Aliás, antes de concluir este artigo, veio a lume, neste dia 5 de dezembro de 2016, a notícia de que, atendendo requerimento do Partido Rede Sustentabilidade, o ministro Marco Aurélio Mello, do STF, concedeu liminar para afastar o senador Renan Calheiros da presidência do Senado Federal ao argumento de que, em face de ter tornado-se réu em processo-crime que tramita naquele Tribunal, o senador Renan Calheiros estaria na linha sucessória da presidência da República, o que seria incompatível. Fato é que, em menos de um ano, foram afastados de seus cargos a presidente da República e os presidentes do Senado Federal (e do Congresso Nacional) e da Câmara dos Deputados, tudo de acordo com a pauta executado à risca pela cúpula do Poder Judiciário. O próximo passo, quando janeiro chegar, será a vez do “senhor Fora Temer”, como disse empresário chinês em gafe magistral. O que fará Renan? O que dirá o Senado Federal? Cumprirão (cordeira e ordenadamente) a decisão imposta?

Por fim, aparece um Poder Judiciário, coadjuvado pelo Ministério Público, cada vez mais sequioso de poder e de privilégios para seus empoderados membros, porém, a tropeçar em suas próprias contradições: como compatibilizar alentados ganhos remuneratórios de seus membros, inclusive acima do teto dos próprios ministros do STF, com a pauta de combate à corrupção que contamina todo o aparelho de Estado brasileiro?

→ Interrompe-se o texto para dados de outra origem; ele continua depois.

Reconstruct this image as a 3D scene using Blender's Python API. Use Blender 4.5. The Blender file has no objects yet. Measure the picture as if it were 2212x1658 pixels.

Os ‘penduricalhos’ de diversas acepções que engordam as remunerações de magistrados (e membros do Ministério Público) tira-lhes a legitimidade para impor aos jurisdicionados condutas compatíveis com o respeito republicano ao patrimônio público. Essas categorias de servidores do Estado efetivamente devem ter remunerações compatíveis com seus deveres institucionais, porém, jamais ao furado argumentos de que isto evita que se corrompam. Um dos deveres de qualquer servidor do Estado é não aceitar suborno, propina ou qualquer das (tantas) outras manifestações do fenômeno da corrupção, qualquer que seja a sua remuneração. Dizer que altos funcionários públicos devem ganhar bem para nãos enveredarem pela corrupção é impor ema inaceitável forma de chantagem institucional.

Aliás, tornou-se a chantagem uma prática corrente no cenário político-institucional hodierno, no Brasil. Recentemente, os membros do Ministério Público Federal que atuam na força tarefa da tal Operação Lava-Jato ameaçaram sair do caso se for aprovada pelo Congresso Nacional a responsabilização de juízes e promotores por certos abusos praticados no exercício funcional. Chantagem absurda, embora seja essa uma questão sensível a merecer maior reflexão da sociedade brasileira e não uma simples vendetta de deputados e senadores despeitados com os rumos que tem tomado a “guerra contra a corrupção” nestas paragens tupiniquins.

Pudesse o Barão de Montesquieu, o do Espírito das Leis, ser chamado a aconselhar os atuais detentores dos (desarmônicos) poderes do Estado brasileiros, não antes de lhes aplicar um severíssimo puxão de orelhas mandaria que reaprendessem aquela velha e eficaz fórmula dos “balanços e contrapesos” nascida dos espíritos práticos dos founders father ( os “pais fundadores”) dos Estados Unidos da América, seus mais diletos pupilos. Balanços e contrapesos (checks and balances) para manter a harmonia e a independência dos três poderes tradicionais do Estado brasileiro. E isso já poderia ser um bom recomeço.